WHAT IS BEING ASKED:
Beginning with the first line of the data below, extract each line up to and including the one containing "for h in low[1:]: window('X',2.55,h,1,2,4,True)". Copy them exactly and add nothing.

Scene modeling code data:

____________

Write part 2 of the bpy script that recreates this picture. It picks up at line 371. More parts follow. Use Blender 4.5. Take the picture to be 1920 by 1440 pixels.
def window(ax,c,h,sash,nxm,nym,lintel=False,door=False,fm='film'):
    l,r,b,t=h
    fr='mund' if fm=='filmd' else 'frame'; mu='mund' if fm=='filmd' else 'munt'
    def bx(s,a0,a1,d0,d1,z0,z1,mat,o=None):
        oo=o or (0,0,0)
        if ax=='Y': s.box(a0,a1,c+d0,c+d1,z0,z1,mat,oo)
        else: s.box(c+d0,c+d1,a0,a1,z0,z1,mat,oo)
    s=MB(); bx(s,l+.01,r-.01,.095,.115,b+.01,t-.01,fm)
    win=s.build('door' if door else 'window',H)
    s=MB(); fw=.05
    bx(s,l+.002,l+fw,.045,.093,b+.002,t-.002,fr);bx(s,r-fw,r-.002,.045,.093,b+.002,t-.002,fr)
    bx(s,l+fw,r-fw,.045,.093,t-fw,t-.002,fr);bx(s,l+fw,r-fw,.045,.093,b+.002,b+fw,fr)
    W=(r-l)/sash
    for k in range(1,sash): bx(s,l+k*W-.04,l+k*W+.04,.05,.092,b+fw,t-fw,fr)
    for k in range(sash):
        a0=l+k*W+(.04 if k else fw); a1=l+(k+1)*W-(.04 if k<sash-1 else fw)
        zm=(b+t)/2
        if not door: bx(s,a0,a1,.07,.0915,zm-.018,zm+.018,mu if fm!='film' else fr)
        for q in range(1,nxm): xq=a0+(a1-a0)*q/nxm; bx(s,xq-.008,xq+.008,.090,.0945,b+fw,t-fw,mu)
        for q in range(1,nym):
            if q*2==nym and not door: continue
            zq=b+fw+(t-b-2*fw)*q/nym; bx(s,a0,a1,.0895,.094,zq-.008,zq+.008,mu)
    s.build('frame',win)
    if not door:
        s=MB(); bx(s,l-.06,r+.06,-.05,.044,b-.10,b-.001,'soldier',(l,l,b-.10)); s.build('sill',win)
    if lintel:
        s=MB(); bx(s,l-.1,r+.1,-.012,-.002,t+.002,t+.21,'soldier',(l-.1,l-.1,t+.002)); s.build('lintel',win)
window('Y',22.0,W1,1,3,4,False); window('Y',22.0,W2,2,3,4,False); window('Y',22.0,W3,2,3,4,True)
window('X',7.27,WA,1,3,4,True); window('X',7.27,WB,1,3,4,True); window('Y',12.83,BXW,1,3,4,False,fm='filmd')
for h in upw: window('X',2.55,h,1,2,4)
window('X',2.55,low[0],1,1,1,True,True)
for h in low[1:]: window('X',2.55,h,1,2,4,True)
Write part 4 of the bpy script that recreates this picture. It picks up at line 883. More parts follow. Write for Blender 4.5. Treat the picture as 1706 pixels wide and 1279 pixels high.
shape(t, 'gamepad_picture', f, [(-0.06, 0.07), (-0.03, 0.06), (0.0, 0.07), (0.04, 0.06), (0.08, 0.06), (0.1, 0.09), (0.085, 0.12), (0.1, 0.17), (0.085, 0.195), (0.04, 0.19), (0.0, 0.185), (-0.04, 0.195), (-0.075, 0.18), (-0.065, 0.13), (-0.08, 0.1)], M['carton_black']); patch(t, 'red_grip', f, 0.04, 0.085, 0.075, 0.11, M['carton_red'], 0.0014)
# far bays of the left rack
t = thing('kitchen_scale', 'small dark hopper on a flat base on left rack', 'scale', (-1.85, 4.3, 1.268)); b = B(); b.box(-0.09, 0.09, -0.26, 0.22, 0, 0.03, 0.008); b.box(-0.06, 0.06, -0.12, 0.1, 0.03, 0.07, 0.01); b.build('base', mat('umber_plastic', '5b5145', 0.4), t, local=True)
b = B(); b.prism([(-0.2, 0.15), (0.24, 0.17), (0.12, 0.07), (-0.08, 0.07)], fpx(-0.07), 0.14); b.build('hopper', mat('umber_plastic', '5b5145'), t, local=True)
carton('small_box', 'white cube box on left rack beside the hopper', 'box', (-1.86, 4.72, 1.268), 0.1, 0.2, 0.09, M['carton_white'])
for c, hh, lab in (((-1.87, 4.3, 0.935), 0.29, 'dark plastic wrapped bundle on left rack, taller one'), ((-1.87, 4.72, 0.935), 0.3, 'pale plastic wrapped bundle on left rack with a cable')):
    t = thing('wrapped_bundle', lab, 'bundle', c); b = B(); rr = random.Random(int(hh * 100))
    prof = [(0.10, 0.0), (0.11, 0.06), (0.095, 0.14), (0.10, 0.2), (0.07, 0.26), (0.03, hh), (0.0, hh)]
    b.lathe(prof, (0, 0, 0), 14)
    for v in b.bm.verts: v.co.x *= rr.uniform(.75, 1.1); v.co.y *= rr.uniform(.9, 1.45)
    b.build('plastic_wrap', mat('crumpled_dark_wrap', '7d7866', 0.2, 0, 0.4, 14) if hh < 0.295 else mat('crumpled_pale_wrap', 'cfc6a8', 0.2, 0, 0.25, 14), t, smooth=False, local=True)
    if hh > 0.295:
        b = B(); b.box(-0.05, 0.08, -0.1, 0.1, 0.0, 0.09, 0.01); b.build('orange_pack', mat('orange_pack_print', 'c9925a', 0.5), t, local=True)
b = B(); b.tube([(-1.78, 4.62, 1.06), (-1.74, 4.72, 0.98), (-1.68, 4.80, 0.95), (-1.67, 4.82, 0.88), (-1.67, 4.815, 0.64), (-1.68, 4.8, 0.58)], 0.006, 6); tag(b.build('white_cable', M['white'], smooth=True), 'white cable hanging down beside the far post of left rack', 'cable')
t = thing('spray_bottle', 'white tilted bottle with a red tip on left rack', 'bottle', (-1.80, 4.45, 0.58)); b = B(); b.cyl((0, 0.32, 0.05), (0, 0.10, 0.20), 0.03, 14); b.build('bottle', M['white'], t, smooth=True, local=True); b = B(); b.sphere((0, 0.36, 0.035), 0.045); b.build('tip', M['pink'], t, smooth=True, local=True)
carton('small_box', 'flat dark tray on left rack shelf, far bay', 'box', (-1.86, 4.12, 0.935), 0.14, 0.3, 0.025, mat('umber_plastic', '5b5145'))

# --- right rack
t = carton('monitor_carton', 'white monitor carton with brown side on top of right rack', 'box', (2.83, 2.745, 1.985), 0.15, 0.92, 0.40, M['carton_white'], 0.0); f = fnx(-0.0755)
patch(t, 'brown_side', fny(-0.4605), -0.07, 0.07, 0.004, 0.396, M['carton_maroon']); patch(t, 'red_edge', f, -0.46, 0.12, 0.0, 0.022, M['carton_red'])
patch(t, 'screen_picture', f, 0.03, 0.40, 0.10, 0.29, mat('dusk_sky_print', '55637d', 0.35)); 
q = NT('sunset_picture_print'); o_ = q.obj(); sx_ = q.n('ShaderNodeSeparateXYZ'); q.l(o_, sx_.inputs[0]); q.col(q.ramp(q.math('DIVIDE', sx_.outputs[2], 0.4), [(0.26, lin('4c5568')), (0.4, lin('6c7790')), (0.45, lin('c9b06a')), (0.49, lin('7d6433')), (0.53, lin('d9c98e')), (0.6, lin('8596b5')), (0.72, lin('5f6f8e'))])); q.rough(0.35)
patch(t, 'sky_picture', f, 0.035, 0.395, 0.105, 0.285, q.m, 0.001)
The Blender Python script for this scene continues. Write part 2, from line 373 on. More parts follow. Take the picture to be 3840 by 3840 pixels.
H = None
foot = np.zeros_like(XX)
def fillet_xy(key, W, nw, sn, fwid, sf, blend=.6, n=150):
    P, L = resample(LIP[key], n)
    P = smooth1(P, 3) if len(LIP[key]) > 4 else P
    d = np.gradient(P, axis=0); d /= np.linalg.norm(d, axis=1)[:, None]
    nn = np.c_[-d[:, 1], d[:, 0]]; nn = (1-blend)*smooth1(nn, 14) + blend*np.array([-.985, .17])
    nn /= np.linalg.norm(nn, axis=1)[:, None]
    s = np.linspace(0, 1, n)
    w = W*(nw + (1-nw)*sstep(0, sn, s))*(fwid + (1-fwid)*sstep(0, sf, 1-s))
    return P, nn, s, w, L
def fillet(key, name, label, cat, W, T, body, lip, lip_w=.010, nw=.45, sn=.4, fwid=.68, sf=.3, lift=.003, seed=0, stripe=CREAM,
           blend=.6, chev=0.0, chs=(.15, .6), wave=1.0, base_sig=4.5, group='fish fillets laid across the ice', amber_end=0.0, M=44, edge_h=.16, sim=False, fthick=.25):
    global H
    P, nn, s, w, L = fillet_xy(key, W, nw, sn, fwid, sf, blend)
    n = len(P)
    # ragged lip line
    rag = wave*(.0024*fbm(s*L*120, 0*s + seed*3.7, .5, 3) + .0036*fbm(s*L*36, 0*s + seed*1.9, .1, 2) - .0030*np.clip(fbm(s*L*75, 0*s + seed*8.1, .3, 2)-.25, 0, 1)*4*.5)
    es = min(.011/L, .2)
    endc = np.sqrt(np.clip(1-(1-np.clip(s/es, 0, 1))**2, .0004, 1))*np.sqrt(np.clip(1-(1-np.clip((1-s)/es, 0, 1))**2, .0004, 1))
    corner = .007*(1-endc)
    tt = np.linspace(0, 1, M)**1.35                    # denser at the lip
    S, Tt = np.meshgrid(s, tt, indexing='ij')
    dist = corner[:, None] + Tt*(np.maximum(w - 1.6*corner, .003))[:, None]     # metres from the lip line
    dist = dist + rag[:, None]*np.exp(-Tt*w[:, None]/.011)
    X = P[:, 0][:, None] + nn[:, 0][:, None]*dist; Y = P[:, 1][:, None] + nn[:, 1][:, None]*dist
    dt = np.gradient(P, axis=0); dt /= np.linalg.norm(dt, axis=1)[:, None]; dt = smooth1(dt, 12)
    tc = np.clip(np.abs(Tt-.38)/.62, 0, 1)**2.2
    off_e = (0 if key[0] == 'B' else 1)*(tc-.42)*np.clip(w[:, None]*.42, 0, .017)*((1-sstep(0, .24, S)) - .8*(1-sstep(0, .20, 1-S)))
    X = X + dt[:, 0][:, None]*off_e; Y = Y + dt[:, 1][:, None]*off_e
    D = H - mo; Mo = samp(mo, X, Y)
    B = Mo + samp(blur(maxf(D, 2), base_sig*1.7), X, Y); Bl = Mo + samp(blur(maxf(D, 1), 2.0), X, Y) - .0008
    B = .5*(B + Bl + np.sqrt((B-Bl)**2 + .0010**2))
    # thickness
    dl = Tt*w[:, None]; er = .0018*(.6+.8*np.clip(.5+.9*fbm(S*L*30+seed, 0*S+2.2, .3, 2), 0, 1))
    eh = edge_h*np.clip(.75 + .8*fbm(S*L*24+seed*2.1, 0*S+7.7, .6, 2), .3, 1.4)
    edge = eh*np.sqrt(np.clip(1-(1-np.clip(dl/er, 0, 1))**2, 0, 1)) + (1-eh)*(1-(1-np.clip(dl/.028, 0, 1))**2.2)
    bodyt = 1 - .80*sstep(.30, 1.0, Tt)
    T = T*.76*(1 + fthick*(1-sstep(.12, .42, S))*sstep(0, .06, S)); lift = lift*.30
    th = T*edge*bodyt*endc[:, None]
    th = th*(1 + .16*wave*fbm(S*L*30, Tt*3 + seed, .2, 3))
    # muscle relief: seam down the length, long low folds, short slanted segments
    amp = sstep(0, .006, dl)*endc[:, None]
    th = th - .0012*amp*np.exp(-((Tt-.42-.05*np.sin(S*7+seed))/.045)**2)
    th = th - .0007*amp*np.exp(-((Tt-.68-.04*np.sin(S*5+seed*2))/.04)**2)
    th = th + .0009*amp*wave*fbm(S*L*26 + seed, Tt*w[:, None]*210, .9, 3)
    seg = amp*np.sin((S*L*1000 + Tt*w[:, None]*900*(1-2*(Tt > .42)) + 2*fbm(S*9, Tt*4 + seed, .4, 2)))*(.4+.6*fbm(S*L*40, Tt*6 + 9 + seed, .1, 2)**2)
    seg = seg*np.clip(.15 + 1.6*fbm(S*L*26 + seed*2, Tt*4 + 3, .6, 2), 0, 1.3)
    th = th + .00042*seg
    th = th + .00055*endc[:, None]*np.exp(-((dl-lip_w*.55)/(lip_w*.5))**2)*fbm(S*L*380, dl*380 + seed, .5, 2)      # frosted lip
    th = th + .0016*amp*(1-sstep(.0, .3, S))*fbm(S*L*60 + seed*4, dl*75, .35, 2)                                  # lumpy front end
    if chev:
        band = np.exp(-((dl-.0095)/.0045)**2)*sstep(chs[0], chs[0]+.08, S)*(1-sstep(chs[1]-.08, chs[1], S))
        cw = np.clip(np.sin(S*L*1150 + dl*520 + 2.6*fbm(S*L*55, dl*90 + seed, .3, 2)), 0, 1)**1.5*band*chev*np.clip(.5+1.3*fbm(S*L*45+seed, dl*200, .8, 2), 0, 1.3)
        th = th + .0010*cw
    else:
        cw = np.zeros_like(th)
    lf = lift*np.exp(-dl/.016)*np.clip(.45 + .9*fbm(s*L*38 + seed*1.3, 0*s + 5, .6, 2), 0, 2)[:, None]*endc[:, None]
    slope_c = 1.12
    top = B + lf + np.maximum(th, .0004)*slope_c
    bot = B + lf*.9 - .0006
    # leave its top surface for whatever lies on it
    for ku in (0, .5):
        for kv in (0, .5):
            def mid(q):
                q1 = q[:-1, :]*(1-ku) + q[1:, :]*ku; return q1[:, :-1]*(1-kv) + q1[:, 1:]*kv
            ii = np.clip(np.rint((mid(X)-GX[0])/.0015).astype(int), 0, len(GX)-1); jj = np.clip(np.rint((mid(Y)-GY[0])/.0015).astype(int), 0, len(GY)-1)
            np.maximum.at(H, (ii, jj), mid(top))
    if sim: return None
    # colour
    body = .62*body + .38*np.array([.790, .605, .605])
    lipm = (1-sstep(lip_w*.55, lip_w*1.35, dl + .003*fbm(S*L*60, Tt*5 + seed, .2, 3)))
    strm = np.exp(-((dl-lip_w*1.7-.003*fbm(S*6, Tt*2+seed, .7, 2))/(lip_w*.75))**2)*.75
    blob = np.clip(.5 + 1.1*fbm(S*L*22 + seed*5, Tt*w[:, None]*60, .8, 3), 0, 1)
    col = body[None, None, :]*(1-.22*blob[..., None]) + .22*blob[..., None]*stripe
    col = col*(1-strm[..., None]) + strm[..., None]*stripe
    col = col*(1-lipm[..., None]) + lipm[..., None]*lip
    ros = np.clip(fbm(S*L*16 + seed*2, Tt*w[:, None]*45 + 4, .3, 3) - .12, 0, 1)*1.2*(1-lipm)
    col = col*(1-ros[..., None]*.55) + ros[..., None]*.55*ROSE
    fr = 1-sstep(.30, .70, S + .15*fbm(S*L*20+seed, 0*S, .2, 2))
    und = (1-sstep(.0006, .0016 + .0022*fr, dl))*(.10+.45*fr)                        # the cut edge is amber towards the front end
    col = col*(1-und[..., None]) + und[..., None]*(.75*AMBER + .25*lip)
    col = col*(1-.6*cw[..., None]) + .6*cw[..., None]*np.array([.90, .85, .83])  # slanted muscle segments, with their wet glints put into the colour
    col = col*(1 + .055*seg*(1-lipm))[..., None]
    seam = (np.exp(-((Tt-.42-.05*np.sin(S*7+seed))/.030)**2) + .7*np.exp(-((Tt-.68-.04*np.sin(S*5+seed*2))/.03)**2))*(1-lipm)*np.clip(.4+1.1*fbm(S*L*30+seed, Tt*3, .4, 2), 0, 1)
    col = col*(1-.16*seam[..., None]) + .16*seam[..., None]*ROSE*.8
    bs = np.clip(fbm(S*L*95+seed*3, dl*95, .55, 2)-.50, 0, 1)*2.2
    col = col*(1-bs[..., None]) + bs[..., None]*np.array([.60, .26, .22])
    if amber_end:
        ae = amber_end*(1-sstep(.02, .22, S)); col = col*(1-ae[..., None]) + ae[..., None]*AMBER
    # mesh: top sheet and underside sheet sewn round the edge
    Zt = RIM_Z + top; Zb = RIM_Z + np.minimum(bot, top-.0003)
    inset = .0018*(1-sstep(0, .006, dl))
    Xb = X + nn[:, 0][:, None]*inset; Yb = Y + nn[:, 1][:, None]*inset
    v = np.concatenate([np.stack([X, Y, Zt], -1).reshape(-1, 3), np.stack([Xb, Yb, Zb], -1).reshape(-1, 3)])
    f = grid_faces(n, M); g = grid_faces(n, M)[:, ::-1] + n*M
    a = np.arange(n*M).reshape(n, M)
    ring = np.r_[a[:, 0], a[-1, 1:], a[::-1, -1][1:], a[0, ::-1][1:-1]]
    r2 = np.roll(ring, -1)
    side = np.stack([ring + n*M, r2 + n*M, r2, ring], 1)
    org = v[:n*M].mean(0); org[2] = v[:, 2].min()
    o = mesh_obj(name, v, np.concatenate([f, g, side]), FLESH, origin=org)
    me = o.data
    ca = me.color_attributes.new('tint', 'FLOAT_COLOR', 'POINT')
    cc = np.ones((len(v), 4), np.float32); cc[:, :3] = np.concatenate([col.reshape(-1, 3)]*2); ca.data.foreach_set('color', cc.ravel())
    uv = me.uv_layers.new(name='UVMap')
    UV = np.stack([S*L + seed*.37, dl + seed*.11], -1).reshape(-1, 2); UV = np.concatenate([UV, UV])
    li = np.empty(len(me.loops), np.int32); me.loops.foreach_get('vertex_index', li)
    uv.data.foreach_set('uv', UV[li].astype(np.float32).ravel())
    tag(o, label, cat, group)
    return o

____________

TASK RESPONSE:
Write part 2 of the bpy script that recreates this picture. It picks up at line 371. More parts follow. Use Blender 4.5. Take the picture to be 1920 by 1440 pixels.
def window(ax,c,h,sash,nxm,nym,lintel=False,door=False,fm='film'):
    l,r,b,t=h
    fr='mund' if fm=='filmd' else 'frame'; mu='mund' if fm=='filmd' else 'munt'
    def bx(s,a0,a1,d0,d1,z0,z1,mat,o=None):
        oo=o or (0,0,0)
        if ax=='Y': s.box(a0,a1,c+d0,c+d1,z0,z1,mat,oo)
        else: s.box(c+d0,c+d1,a0,a1,z0,z1,mat,oo)
    s=MB(); bx(s,l+.01,r-.01,.095,.115,b+.01,t-.01,fm)
    win=s.build('door' if door else 'window',H)
    s=MB(); fw=.05
    bx(s,l+.002,l+fw,.045,.093,b+.002,t-.002,fr);bx(s,r-fw,r-.002,.045,.093,b+.002,t-.002,fr)
    bx(s,l+fw,r-fw,.045,.093,t-fw,t-.002,fr);bx(s,l+fw,r-fw,.045,.093,b+.002,b+fw,fr)
    W=(r-l)/sash
    for k in range(1,sash): bx(s,l+k*W-.04,l+k*W+.04,.05,.092,b+fw,t-fw,fr)
    for k in range(sash):
        a0=l+k*W+(.04 if k else fw); a1=l+(k+1)*W-(.04 if k<sash-1 else fw)
        zm=(b+t)/2
        if not door: bx(s,a0,a1,.07,.0915,zm-.018,zm+.018,mu if fm!='film' else fr)
        for q in range(1,nxm): xq=a0+(a1-a0)*q/nxm; bx(s,xq-.008,xq+.008,.090,.0945,b+fw,t-fw,mu)
        for q in range(1,nym):
            if q*2==nym and not door: continue
            zq=b+fw+(t-b-2*fw)*q/nym; bx(s,a0,a1,.0895,.094,zq-.008,zq+.008,mu)
    s.build('frame',win)
    if not door:
        s=MB(); bx(s,l-.06,r+.06,-.05,.044,b-.10,b-.001,'soldier',(l,l,b-.10)); s.build('sill',win)
    if lintel:
        s=MB(); bx(s,l-.1,r+.1,-.012,-.002,t+.002,t+.21,'soldier',(l-.1,l-.1,t+.002)); s.build('lintel',win)
window('Y',22.0,W1,1,3,4,False); window('Y',22.0,W2,2,3,4,False); window('Y',22.0,W3,2,3,4,True)
window('X',7.27,WA,1,3,4,True); window('X',7.27,WB,1,3,4,True); window('Y',12.83,BXW,1,3,4,False,fm='filmd')
for h in upw: window('X',2.55,h,1,2,4)
window('X',2.55,low[0],1,1,1,True,True)
for h in low[1:]: window('X',2.55,h,1,2,4,True)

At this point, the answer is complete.